The renaissance of Dogecoin: the increase in wallets indicates accumulation around key areas
17:12 ▪ Reading time of 4 minutes
Dogecoin has been stagnating in a strong decline since early October, sliding down a descending channel that has kept sellers in check. The king of memecoins has fallen by more than 14% in the last month and has even dropped below the closely watched resistance level of $0.20. Despite this persistent weakness, on-chain activity seems to have intensified, suggesting that the situation may not be as one-sided as the chart indicates.
In short
Dogecoin is struggling to reclaim the resistance level of $0.20, which remains crucial for reversing the current downtrend.
Approximately 11.72 billion Dogecoin were previously accumulated at nearly $0.20, making it a decisive area for market sentiment.
Active wallets increased to 71,589, reaching their highest level since September as participation expands.

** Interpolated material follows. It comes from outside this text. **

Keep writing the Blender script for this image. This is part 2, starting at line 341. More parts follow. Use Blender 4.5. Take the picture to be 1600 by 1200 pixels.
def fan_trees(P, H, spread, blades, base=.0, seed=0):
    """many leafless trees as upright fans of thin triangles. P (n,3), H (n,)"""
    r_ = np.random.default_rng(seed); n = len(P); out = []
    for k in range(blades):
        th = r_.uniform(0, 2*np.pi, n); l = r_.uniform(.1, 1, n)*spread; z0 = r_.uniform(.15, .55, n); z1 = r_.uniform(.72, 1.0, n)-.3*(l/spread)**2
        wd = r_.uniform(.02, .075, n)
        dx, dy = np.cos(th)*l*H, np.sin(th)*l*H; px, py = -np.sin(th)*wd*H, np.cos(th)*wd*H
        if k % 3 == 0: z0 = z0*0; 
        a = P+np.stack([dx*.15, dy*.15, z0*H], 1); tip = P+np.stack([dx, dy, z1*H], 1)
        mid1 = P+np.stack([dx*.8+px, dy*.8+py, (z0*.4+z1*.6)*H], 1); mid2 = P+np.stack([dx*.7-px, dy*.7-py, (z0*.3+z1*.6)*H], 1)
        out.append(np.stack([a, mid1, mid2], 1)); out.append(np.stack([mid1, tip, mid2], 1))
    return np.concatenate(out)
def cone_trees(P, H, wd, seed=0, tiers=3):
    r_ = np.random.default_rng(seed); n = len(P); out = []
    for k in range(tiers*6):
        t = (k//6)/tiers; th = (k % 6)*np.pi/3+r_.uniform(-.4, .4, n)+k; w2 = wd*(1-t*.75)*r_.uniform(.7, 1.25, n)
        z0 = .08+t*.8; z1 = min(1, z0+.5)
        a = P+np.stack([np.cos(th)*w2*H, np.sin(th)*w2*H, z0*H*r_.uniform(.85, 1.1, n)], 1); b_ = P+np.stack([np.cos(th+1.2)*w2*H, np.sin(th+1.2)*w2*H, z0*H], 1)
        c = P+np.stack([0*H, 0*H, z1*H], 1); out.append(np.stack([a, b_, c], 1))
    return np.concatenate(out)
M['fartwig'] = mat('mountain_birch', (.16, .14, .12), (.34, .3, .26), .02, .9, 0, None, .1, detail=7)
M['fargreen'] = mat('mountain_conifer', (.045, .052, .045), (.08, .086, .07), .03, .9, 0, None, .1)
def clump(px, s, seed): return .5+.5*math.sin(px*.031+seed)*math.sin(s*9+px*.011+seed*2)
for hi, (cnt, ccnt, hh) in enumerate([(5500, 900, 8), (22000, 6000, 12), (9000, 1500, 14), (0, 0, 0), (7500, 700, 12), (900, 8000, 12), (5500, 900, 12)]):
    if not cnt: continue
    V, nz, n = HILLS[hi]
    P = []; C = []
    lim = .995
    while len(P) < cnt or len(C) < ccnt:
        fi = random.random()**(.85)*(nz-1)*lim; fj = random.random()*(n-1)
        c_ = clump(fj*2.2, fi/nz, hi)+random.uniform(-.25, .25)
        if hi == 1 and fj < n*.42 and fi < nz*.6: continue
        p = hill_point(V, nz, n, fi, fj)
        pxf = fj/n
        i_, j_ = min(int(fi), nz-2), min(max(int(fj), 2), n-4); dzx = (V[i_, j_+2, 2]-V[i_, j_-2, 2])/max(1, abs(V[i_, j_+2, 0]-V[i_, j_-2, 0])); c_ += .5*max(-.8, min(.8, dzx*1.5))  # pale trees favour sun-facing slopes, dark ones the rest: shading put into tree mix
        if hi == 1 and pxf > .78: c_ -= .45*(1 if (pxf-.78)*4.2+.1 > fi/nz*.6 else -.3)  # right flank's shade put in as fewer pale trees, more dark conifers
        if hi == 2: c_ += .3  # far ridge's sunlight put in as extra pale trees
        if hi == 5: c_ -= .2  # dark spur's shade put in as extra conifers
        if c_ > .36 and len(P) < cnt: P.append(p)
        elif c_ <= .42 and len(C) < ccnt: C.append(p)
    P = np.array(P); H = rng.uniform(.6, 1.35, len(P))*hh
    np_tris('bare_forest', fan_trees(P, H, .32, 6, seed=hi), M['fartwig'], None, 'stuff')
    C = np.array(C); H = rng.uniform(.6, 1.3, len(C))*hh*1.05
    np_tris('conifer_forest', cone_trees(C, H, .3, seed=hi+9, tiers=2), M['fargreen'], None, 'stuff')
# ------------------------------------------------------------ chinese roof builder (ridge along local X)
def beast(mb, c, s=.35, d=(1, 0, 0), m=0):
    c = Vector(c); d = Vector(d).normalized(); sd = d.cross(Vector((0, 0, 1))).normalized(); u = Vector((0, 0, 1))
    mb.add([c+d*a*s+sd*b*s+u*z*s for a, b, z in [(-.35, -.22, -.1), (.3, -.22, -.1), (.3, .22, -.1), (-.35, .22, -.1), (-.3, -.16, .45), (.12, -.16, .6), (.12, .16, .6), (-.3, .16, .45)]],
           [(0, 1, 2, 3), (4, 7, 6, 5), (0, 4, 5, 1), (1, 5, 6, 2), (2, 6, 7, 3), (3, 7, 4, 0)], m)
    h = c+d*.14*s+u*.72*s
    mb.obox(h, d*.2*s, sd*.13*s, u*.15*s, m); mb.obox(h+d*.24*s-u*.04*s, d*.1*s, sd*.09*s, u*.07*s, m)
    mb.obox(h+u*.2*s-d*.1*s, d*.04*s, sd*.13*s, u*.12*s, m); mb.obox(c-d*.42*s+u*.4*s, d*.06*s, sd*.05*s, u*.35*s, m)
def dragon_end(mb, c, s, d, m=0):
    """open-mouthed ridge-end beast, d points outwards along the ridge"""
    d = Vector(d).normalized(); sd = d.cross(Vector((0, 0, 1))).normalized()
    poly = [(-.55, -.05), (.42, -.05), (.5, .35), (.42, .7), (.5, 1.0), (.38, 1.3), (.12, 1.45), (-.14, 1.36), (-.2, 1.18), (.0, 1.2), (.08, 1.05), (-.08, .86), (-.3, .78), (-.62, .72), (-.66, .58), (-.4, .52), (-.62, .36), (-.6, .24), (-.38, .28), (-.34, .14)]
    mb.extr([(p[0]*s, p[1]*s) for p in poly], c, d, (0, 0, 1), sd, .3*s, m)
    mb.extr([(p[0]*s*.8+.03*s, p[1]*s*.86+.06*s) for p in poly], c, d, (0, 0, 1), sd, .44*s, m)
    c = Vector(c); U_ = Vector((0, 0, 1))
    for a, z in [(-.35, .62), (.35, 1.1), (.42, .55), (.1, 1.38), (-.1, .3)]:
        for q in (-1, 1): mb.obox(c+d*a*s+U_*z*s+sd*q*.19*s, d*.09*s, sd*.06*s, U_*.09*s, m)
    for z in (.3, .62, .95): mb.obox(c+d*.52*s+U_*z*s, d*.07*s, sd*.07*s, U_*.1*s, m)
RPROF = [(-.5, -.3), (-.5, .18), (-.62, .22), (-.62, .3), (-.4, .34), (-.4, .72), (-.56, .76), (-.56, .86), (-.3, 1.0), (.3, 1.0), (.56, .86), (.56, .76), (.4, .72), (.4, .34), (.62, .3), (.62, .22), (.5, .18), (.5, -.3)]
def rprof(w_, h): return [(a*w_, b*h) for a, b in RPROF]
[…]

Crucial price zones of Dogecoin guide the short-term direction
Cryptocurrency analyst Ali Martínez noted on Thursday that $0.20 remains the main resistance level that Dogecoin needs to reclaim. He explained that approximately 11.72 billion Dogecoin have been accumulated in this area, making it a key level for sentiment. With the token hovering around $0.13, the market still struggles to get closer to this obstacle. If buyers manage to reclaim this area and turn it into a new support level, Dogecoin could revive the rally of September, when it briefly touched $0.30 and recorded one of its biggest gains of the year.